The attempted assassination of US presidential candidate Donald Trump during a 13th July campaign rally in Butler, Pennsylvania, has taken centre stage in the 2024 elections. In the coming days and weeks, there will be much speculation about whether the Secret Service was derelict in its duty for allowing this shooting to take place.
Even before Trump was fired at, he tried to portray himself as a victim of the 34 criminal charges against him. Once he was convicted, the US Supreme Court, in a 6–3 ruling, granted him immunity from prosecution for any “official acts” he carried out as president.
In light of the shooting, Trump is trying to portray himself as a martyr, saying “I should be dead”, in order to swing the elections even more in his favour. A certain sector of the American ruling class, through the corporate media it owns, is not only promoting sympathy towards him but also placing the shooting within the broader context of the ongoing gun violence debate.
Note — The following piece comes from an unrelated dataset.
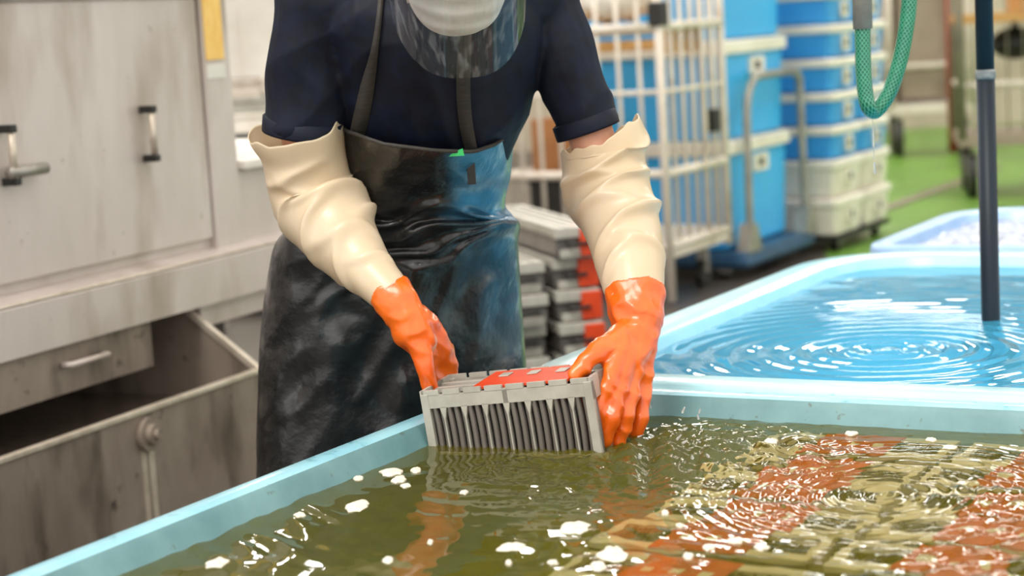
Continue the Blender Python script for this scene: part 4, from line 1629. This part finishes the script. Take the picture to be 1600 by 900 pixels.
# big blue tubs on a platform trolley
bc = at(1143, 392, 9.75)
BMx = Matrix.Translation((bc.x, bc.y, 0)) @ Matrix.Rotation(AX, 4, 'Z')
tro = thing('platform_trolley', 'navy platform trolley with grey hoop handle under the blue tubs', 'trolley', (bc.x, bc.y, 0), AX)
TZ = bc.z
BW, BL_ = 0.85, 0.84
part('platform', MB().box(-BW, 0.10, -0.05, BL_ + 0.07, TZ - 0.09, TZ - 0.005, 0.02), M['trolley'], tro)
part('platform_edge', MB().box(-BW, 0.115, -0.065, BL_ + 0.08, TZ - 0.075, TZ - 0.035, 0.012), M['trolley'], tro)
hz = at(1200, 118, 10.0).z
hpts_ = [(0.07, 0.08, TZ - 0.03), (0.07, 0.10, hz - 0.30), (0.07, 0.12, hz - 0.12), (0.07, 0.19, hz - 0.03), (0.07, 0.30, hz), (0.07, BL_ - 0.06, hz), (0.07, BL_ + 0.01, hz - 0.03),
         (0.07, BL_ + 0.04, hz - 0.12), (0.07, BL_ + 0.05, TZ - 0.03)]
part('hoop_handle', MB().tube([tuple(p) for p in spline(hpts_, 60)], 0.021, 12), M['galv'], tro, True)
for y in (0.08, BL_ + 0.05):
    part('handle_socket', MB().prism([(0.03, y - 0.08, TZ - 0.01), (0.03, y + 0.08, TZ - 0.01), (0.03, y + 0.03, TZ + 0.13), (0.03, y - 0.03, TZ + 0.13)], (0.075, 0, 0)), M['galv'], tro)
for (x, y) in ((-0.08, 0.1), (-0.08, BL_ - 0.05), (-BW + 0.1, 0.1), (-BW + 0.1, BL_ - 0.05)):
    wheel(tro, x, y, (TZ - 0.09) / 2 - 0.01, 0.04, 0.02)


def tub(name, label, group, Mx, rz, x0, x1, y0, y1, z0, h, mbody, rimh, plates, over=0.025):
    """box with a proud rim and hand-grip plates; its near corner is (x1, y0)"""
    t = thing(name, label, 'box', Mx @ Vector(((x0 + x1) / 2, (y0 + y1) / 2, z0)), rz, group)
    hx_, hy_ = (x1 - x0) / 2, (y1 - y0) / 2
    b_ = MB().rings([rrect(-hx_ + i, hx_ - i, -hy_ + i, hy_ - i, 0.04, z, 4) for i, z in ((0.03, 0.0), (0.015, 0.012), (0.0, h - rimh))], True, True)
    part('tub_body', b_, mbody, t)
    r_ = MB().rings([rrect(-hx_ - i, hx_ + i, -hy_ - i, hy_ + i, 0.05, z, 4) for i, z in ((0.0, h - rimh), (over, h - rimh + 0.008), (over, h - 0.012), (over - 0.012, h - 0.002))], True, True)
    part('rim', r_, M['lid'], t)
    for (yy, w_, zz) in plates:
        g_ = part('grip_plate', MB().prism([p for p in [(hx_ - 0.004, -hy_ + yy + w_ * c_, zz + 0.045 * s_) for c_, s_ in ((-.9, -1), (.9, -1), (1, -.8), (1, .8), (.9, 1), (-.9, 1), (-1, .8), (-1, -.8))]], (0.014, 0, 0)), M['lid'], t)
        part('grip_slot', MB().box(hx_ + 0.008, hx_ + 0.014, -hy_ + yy - w_ * 0.35, -hy_ + yy + w_ * 0.3, zz - 0.022, zz + 0.022, 0.002), M['black'], g_)
    return t


z = TZ
hh = [0.556, 0.503, 0.53]
for k, nm in enumerate(('bottom', 'middle', 'top')):
    tub('fish_tub', 'big sky blue tub with white rim, %s of the stack on the platform trolley' % nm, 'big blue tubs', BMx, AX, -BW, 0, 0, BL_, z, hh[k], M['blue'], 0.075, [(BL_ * 0.52, 0.10, hh[k] - 0.14)])
    z += hh[k] + 0.002

# two columns of small boxes
sc0 = at(1310, 370, 10.55)
SMx = Matrix.Translation((sc0.x, sc0.y, 0)) @ Matrix.Rotation(AX, 4, 'Z')
dol = thing('dolly', 'low dark dolly under the white and blue box columns', 'dolly', (sc0.x, sc0.y, 0), AX)
part('dolly_deck', MB().box(-0.55, 0.0, 0.0, 0.92, sc0.z - 0.03, sc0.z - 0.002, 0.004), M['black'], dol)
for (x, y) in ((-0.06, 0.12), (-0.06, 0.80), (-0.5, 0.12), (-0.5, 0.80)):
    wheel(dol, x, y, max((sc0.z - 0.03) / 2 - 0.005, 0.03), 0.04, 0.0)
for ci, nm in enumerate(('nearer', 'farther')):
    z = sc0.z
    y0 = 0.485 * ci
    for k in range(8):
        wh = k < 2
        h_ = 0.21 if wh else 0.182
        lev = ('lowest', 'second', 'third', 'fourth', 'fifth', 'sixth', 'seventh', 'topmost')[k]
        tub('storage_box', '%s %s box from the floor in the %s small box column' % ('white' if wh else 'blue', lev, nm) if k < 7 else 'blue topmost box in the %s small box column' % nm, 'small stacked boxes', SMx, AX,
            -0.55, 0, y0, y0 + 0.44, z, h_, M['lid'] if wh else M['blue2'], 0.05, [(0.22, 0.055, h_ - 0.105)], 0.016)
        z += h_ + 0.002


# carts further back
def far_cart(label, px, py, Y0, w_, d_, zd, h_, rz, panel_m, deck_m, post_m=None, red=False, bars=True):
    base = atz(px, py, 0.0)
    t = thing('cage_cart', label, 'cart', (base.x, base.y, 0), rz)
    part('deck', MB().box(0, w_, 0, d_, zd - 0.05, zd + 0.03, 0.005), deck_m, t)
    for i, (x, y) in enumerate(((0.02, 0.02), (w_ - 0.02, 0.02), (0.02, d_ - 0.02), (w_ - 0.02, d_ - 0.02))):
        part('post', MB().tube([(x, y, zd), (x, y, h_)], 0.03, 10), post_m or M['cage'], t, True)
        wheel(t, x + (0.06 if x < w_ / 2 else -0.06), y + (0.06 if y < d_ / 2 else -0.06), (zd - 0.05) / 2.3, 0.06, 0.0)
    for z_ in (zd + 0.36, h_):
        part('rail', MB().tube([(0.02, 0.02, z_), (w_ - 0.02, 0.02, z_)], 0.022, 8), M['cage'], t, True)
        part('rail', MB().tube([(0.02, 0.02, z_), (0.02, d_ - 0.02, z_)], 0.022, 8), M['cage'], t, True)
    if panel_m:
        part('rear_panel', MB().box(0.02, w_ - 0.02, d_ - 0.03, d_ - 0.01, zd, h_), panel_m, t)
        part('side_panel', MB().box(0.02, 0.03, 0.03, d_ - 0.03, zd, h_), panel_m, t)
    if bars:
        for k in range(1, 12):
            part('wire', MB().tube([(w_ * k / 12, 0.02, zd), (w_ * k / 12, 0.02, h_)], 0.006, 6), M['mesh_grey'], t, True)
    if red:
        part('red_post', MB().tube([(w_ * 0.74, 0.0, 0.02), (w_ * 0.74, 0.0, h_)], 0.035, 12), M['red'], t, True)
    return t


ct = far_cart('taupe panelled cage cart with one red post in front of the back wall', 1392, 246, 15, 0.72, 0.6, 0.42, 2.0, R(-6), M['grey_panel'], M['cage'], None, True, False)
part('inner_panel', MB().box(0.12, 0.66, 0.1, 0.12, 0.50, 2.0), M['grey_panel'], ct)
ct2 = far_cart('wire cage cart with black wheels and a wooden shelf behind the standpipe', 1502, 312, 13, 1.3, 0.8, 0.40, 1.9, R(-10), None, M['grey_panel'], M['mesh_grey'], False, True)
part('wooden_shelf', MB().box(0.0, 1.3, 0.0, 0.8, 1.17, 1.23, 0.004), M['wood'], ct2)
b2 = atz(1502, 312, 0.0)
C2 = Matrix.Translation((b2.x, b2.y, 0)) @ Matrix.Rotation(R(-10), 4, 'Z')
cart_thing('cardboard_box', 'tan cardboard box on the wooden shelf of the wire cage cart', 'box', MB().box(-0.25, 0.25, -0.2, 0.2, 0, 0.36, 0.005).box(-0.03, 0.03, -0.202, 0.202, 0, 0.362), M['wood'], 0.62, 0.4, 1.232, C2, R(-10))
cart_thing('black_bag', 'black bundle hanging under the wooden shelf of the wire cage cart', 'bag', MB().ellipsoid((0, 0, 0), (0.16, 0.14, 0.11)).capsule((0, 0, 0.08), 0.03, (0, 0, 0.13), 0.02), M['black'], 0.40, 0.3, 1.02, C2, R(-10))

# things seen between the machine and the worker
ql = at(352, 110, 9.0)
tb = thing('white_cabinet', 'tall white cabinet seen behind the steel machine', 'cabinet', (ql.x - 0.3, ql.y + 0.5, 0), 0)
part('carcass', MB().box(0, 0.9, 0, 0.5, 0.05, 2.1, 0.01), M['paper'], tb)
part('door', MB().box(0.32, 0.88, -0.02, 0.0, 0.9, 2.05, 0.004), M['paper'], tb)
part('plinth', MB().box(0.02, 0.88, 0.02, 0.48, 0.0, 0.05), M['black'], tb)
wk = thing('work_table', 'steel work table with a lower shelf behind the worker', 'table', (ql.x - 0.15, ql.y - 0.4, 0), 0)
ztab = at(390, 246, 8.6).z
part('table_top', MB().box(0, 0.9, 0, 0.5, ztab - 0.04, ztab, 0.004), M['paper'], wk)
for (x, y) in ((0.04, 0.04), (0.86, 0.04), (0.04, 0.46), (0.86, 0.46)):
    part('leg', MB().box(x - 0.02, x + 0.02, y - 0.02, y + 0.02, 0, ztab - 0.04), M['galv'], wk)
TBM = Matrix.Translation((ql.x - 0.15, ql.y - 0.4, 0))
zz = ztab
for nm, lab, cat, mm, x, w_, h_ in (('plastic_crate', 'black crate on the steel work table behind the worker', 'crate', M['black'], 0.27, 0.4, 0.10),
                                   ('storage_box', 'flat white box on the black crate behind the worker', 'box', M['lid'], 0.27, 0.34, 0.09),
                                   ('metal_tray', 'grey metal pan above the flat white box behind the worker', 'pan', M['tray'], 0.26, 0.30, 0.07),
                                   ('foam_box', 'small beige box on top of the pile behind the worker', 'box', M['cage'], 0.22, 0.24, 0.08)):
    cart_thing(nm, lab, cat, MB().box(-w_ / 2, w_ / 2, -0.14, 0.14, 0, h_, 0.006).box(-w_ / 2 - 0.008, w_ / 2 + 0.008, -0.148, 0.148, h_ - 0.02, h_, 0.004), mm, x, 0.22, zz, TBM, 0)
    zz += h_ + 0.001
pr = at(404, 160, 8.9)
cart_thing('red_canister', 'red canister standing beside the pile on the work table', 'canister', MB().tube([(0, 0, 0), (0, 0, 0.24), (0, 0, 0.27), (0, 0, 0.30)], [0.06, 0.06, 0.03, 0.03], 20), M['red2'], 0.54, 0.30, ztab, TBM, 0)

for i in range(18):
    c = atz(random.uniform(985, 1110), random.uniform(668, 735), WN)
    r_ = random.uniform(0.0012, 0.003)
    o = part('water_drop', MB().capsule((0, 0, 0), r_, (random.uniform(-0.006, 0.008), 0, random.uniform(0.001, 0.006)), r_ * 0.6, 8, 3), M['water_drop'], None, True)
    o.location = (c.x, c.y, WN + random.uniform(0.008, 0.035))
    tag(o, 'tiny water drop thrown up by the tray beside the gloved fingers', 'drop', 'splash drops at the tray')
During his press conference in reaction to the shooting of Trump, President Joe Biden stated that: “There is no place in America for this kind of violence or any violence ever, period. No exceptions. We can’t allow this violence to be normalised.” Who is Biden trying to kid? An estimated 43,000 people died in the USA in 2023 from guns, whether by murder, suicide or other motives. As the old saying goes, “violence is as American as apple pie”. And for Biden, also called “Genocide Joe”, to decry gun violence is the height of utter hypocrisy.
He has justified supplying the most terrifying weapons to apartheid Israel, especially a multitude of tons of bombs, to commit daily massacres of Palestinians in Gaza, including tens of thousands of children.
Trump, who excoriated Biden during their first presidential debate last month for not “finishing the job” to exterminate the Palestinians, is just as violently pro-Israel.
At least 120 Palestinians were killed by American bombs with hundreds more wounded on the day of the Trump shooting.Where was the outrage by the corporate mainstream media for this ongoing targeting of civilians? Utter silence. What does this mean for the working class?
No matter how many millions of workers hate Trump, which is certainly justified, individual actions like the one taken by the gunman who targeted Trump, regardless of the motivation, are never a substitute for the workers mounting an independent class resistance to the programme of all sectors of the ruling class.
Any nuanced differences between Trump and Biden do not disguise the fact that both are pro-ruling class and anti-working class, no matter their political affiliations.
If workers want to stop fascism, which Trump symbolises, they have to look beyond the electoral arena. The decay of American imperialism at home and abroad is the root cause of mass violence–whether it’s state-sanctioned violence by the police or the Pentagon or random violence. Gun violence is a class issue, not a moral issue, and will not go away after the November election.
Workers may feel powerless right now to stop Trump, but the working class has the most power of any class–that is the power to stop production and to bring the capitalist system to a halt.